Play-with-Docker is an open source, free, in browser, online playground designed to help developers learn how to use containers. While Play-with-Docker has the support of Docker, it was not created by Docker. The environment simulates having the Alpine Linux Virtual Machine in browser, allowing users to build and run Docker containers in various configurations.


Researchers were able to escape the test container environment by focusing on a virtual machine weakness. While VMs create a full copy of a Linux Kernel for every single VM instance, containers don't. They use the same kernel code, which means that a hacker escaping the container and gaining host access would be a huge problem. Unfortunately, Play-with-Docker used a privileged container that they failed to secure. This means that host access, while difficult, was not impossible to attain. In the report, researchers detail loading a malicious kernel module into VM that escapes and manipulates the underlying computer, or kernel.

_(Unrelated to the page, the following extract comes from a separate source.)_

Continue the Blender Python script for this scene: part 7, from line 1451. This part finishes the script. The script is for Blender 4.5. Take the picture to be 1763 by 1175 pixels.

The Linux kernel is one big chunk of code. Sometimes there are drivers that are not part of the monolithic code and are instead loaded on demand. If you plug in a USB device and the kernel doesn't have the driver, a kernel module will load dynamically into the kernel. Kernels only accept modules of their own, compiled with the kernel code.

What the researchers did was develop a way for the kernel to accept a malicious module. Researchers use a module already loaded on the kernel to help build their own malicious modules that ultimately creates a reverse shell. A reverse shell is a process started on a machine, with its input and output being controlled by a remote user from a remote computer. This is only one way to escape a privileged container, there are several other ways.